Cota proprio non Lega con Maroni

Il governatore non sarà tra i vice del prossimo segretario. Piemontesi esclusi dai posti di vertice per far posto alla fedelissima Viale, ligure. Sicuri Zaia (o Tosi) e Salvini (o Stucchi)

I due proprio non si prendono. Neppure la recente abiura della sua frequentazione del “cerchio magico” ha fatto guadagnare punti a Roberto Cota: Maroni non si fida e lo considera troppo compromesso con coloro che stanno mandando a scatafascio il movimento. Per questo nel nuovo vertice che uscirà dallo sconquasso e dal congresso federale di giugno non si sentirà neppure una parola in piemontese. E non perché il governatore, di origini pugliesi (di San Severo), incespichi con l’idioma allobrogo, ma perché nessun esponente del Carroccio al di qua del Ticino siederà nel triumvirato che guiderà, con Bobo leader, il partito.

 

Nel nuovo organigramma un ruolo di primo piano, anche per riequilibrare i pesi tra le “nazioni”, sarà ricoperto dal veneto Luca Zaia, quarantenne, già ministro e presidente della Regione più leghista d’Italia. Oppure, ma con minori probabilità, dall’irruente sindaco di Verona Flavio Tosi. La patria natia del movimento sarà rappresentata da un maroniano doc: Matteo Salvini o Giacomo Stucchi che si fronteggeranno nel congresso lombardo. Sul terzo scranno, nelle intenzioni dell’ex ministro dell’Interno, dovrà sedersi una donna. Forse Gianna Gancia, presidente della Provincia di Cuneo? Manco per idea, e non solo per il legame sentimentale con l’ex rivale Roberto Calderoli.
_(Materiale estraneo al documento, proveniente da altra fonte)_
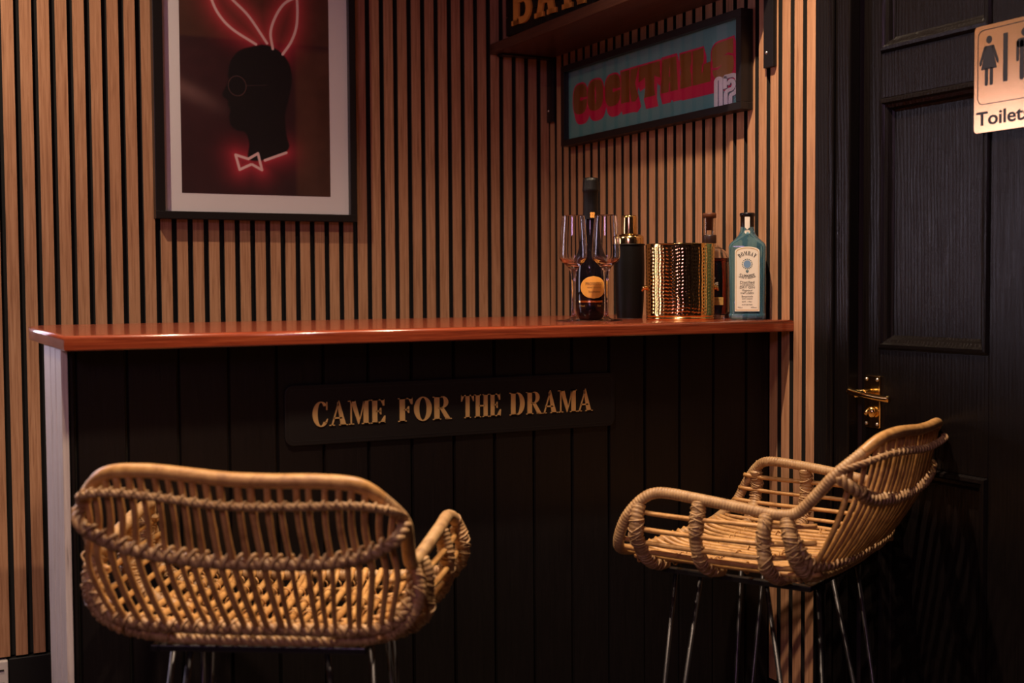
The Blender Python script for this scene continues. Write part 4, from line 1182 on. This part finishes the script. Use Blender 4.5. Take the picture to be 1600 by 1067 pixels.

La terza vicesegreteria non andrà a un piemontese, bensì a un esponente ligure: Sonia Viale, ex capo della segreteria tecnica al Viminale, già sottosegretario all’Economia nel 2010 e agli Interni nel 2011.

 

Resterà quindi a bocca asciutta il povero Cota, agli occhi di Maroni reo di non averlo difeso dalla fatwa lanciata a suo tempo dai cerchisti di Gemonio e di aver celebrato in tutta fretta il congresso “nazionale” del Piemonte con l’obiettivo di preservare il suo partito dall’onda di rinnovamento sollecitato più volte dalla componente dei “barbari sognanti”. E, soprattutto, di aver siglato in quell’occasione un patto con Calderoli.